Any person with Temporary Protected Status who has come into our country is given refugee housing, and we are paying for it with our American tax money. And if you think this is bad, it gets worse…
The Syrian refugees are now suing the feds because they feel their housing is not up to their status quo. Instead of being grateful they are not sitting in a squalid tent in a dusty field, they are suing.
Our refugee program in the United States really needs a makeover, and fast! Soon the refugees will not even have to work hard to get what they want.
Reported by 100percentfedup:
Syrian temporary ‘refugees’ say their government funded housing is dirty and bug-infested and so they hired a lawyer to fight for their ‘rights’ to better government funded housing in Paterson, NJ.
These Syrians were apparently granted Temporary Protected Status (TPS). Those would be people who got in to the US on their own somehow and miraculously were able to sign up for TPS.
These are apparently not refugees selected and screened through the UN/US Refugee Admissions Program.
For more on Temporary Protected Status for Syrians see RRW posts here. How did all those Syrians, who now have TPS, get in to the US in the first place? Does Homeland Security ask?
EIGHT SYRIAN ‘REFUGEE’ FAMILIES FILE FEDERAL LAWSUIT:
Lina Alhomsi and her family, all Syrian refugees, recently awoke in the middle of the night to the sight and sounds of a drunken man breaking through the roof of their New Jersey apartment.
Fed up with the living conditions, she and seven other refugee families this week filed a federal lawsuit against their landlord and the U.S. Department of Health and Human Services, claiming neglect, uninhabitable living conditions, breach of contract and emotional distress.

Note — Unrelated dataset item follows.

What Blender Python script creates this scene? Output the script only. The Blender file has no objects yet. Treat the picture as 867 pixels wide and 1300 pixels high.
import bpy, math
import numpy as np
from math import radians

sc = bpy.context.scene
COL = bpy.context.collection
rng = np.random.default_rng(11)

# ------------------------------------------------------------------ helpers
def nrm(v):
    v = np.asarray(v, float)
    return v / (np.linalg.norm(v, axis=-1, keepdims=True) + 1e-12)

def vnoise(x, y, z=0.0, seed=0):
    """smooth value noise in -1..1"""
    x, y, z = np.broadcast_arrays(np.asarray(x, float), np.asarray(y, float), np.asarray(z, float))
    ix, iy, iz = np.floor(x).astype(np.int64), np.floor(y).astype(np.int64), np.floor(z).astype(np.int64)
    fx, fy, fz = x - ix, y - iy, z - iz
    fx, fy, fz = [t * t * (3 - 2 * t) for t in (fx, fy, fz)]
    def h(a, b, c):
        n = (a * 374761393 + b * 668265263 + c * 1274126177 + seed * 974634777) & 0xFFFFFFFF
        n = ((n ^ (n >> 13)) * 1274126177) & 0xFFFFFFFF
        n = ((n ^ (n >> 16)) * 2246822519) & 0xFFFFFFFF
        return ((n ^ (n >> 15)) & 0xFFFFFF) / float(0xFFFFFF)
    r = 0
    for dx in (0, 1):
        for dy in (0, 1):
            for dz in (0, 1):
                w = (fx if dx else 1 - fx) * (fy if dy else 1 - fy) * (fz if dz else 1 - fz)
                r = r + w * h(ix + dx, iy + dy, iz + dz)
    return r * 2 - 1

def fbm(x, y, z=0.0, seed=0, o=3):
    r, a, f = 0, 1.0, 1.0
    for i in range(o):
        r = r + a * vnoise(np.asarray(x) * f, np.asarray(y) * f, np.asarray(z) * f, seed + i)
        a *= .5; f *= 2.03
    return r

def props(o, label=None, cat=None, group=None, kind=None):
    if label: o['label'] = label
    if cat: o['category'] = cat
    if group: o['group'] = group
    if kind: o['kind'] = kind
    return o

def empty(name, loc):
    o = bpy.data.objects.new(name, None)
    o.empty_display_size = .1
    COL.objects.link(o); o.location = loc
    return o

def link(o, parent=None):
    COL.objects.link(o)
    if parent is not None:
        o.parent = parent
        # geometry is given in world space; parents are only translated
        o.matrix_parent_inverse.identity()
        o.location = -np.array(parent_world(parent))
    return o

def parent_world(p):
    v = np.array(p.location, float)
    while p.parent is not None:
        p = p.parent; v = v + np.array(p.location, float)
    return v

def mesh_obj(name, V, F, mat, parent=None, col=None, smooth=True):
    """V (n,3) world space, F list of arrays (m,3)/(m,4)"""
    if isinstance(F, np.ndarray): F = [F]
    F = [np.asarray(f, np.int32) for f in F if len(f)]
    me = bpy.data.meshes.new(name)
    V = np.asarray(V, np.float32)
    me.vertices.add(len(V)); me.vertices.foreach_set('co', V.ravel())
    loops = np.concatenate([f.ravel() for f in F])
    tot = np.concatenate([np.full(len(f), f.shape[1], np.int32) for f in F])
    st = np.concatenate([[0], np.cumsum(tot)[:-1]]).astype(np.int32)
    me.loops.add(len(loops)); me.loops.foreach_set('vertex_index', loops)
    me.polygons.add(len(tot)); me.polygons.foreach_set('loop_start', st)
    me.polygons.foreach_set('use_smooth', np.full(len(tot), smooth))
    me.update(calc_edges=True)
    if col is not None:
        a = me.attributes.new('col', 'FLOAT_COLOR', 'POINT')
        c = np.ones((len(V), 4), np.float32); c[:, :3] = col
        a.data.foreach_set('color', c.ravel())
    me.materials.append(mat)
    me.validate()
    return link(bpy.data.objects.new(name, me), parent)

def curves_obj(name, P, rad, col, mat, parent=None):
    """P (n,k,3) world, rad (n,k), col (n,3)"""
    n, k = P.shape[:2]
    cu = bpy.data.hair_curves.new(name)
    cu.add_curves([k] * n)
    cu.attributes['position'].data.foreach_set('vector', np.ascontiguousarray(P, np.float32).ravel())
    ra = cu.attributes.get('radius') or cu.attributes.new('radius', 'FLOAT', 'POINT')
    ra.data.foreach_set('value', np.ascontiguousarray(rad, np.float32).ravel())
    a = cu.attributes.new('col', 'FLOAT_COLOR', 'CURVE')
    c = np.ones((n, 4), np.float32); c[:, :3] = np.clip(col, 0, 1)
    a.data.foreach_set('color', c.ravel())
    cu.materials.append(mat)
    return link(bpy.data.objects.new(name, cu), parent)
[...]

More than 6 million people have been uprooted from their homes in war-ravaged Syria, many living in dire conditions in temporary camps and settlements in the Middle East.
Many of those who made it to the United States like the Alhomsi family, among the roughly 7,000 Syrians with temporary protected status, hoped for better.

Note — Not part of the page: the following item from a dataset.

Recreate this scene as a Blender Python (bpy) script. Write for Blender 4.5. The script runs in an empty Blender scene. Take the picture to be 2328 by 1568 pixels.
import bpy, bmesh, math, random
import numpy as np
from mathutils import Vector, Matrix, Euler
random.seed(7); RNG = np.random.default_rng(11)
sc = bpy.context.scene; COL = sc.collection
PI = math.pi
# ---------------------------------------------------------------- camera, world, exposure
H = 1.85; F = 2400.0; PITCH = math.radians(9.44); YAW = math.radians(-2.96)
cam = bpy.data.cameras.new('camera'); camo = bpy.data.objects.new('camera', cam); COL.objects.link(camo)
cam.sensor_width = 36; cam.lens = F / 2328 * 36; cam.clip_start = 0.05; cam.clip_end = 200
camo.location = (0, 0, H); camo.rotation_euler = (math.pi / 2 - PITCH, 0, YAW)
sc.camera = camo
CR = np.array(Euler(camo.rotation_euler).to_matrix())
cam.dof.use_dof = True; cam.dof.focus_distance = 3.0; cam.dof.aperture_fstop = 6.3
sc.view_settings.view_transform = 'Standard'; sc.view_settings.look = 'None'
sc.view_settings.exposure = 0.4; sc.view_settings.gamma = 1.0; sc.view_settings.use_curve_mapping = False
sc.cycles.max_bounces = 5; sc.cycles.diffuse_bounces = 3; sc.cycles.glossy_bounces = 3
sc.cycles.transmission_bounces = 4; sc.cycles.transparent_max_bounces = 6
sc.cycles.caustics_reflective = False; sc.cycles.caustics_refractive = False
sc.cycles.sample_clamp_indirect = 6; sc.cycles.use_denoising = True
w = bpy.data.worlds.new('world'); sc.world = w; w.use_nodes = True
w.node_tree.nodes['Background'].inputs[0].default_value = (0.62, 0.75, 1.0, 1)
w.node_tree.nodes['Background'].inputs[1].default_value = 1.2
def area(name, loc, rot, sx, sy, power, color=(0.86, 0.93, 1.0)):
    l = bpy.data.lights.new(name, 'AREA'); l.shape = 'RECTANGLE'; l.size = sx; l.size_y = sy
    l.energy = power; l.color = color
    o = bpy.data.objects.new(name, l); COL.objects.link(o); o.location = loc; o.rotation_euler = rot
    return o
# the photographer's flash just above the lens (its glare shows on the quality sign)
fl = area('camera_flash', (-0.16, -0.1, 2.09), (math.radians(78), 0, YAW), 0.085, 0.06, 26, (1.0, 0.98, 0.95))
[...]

Alhomsi, her husband and four children have lived in the Paterson, New Jersey apartment, some 50 miles northwest of New York City, since they arrived in the United States nearly two years ago.
The other refugee families suing also live in buildings owned by the same landlord in the run-down neighborhood, complaining of leaking ceilings, cockroaches, mice and bedbugs.
According to the families, the landlord’s office accused them of being “dirty.”
But others like Waheed Safour, who lives with his two children, say they are hopeful the case will bring some change.
In his apartment, the heating broke down for 10 days last winter and no one came to fix it, he said. Safour said he spent more than $200 of his own money to solve the problem.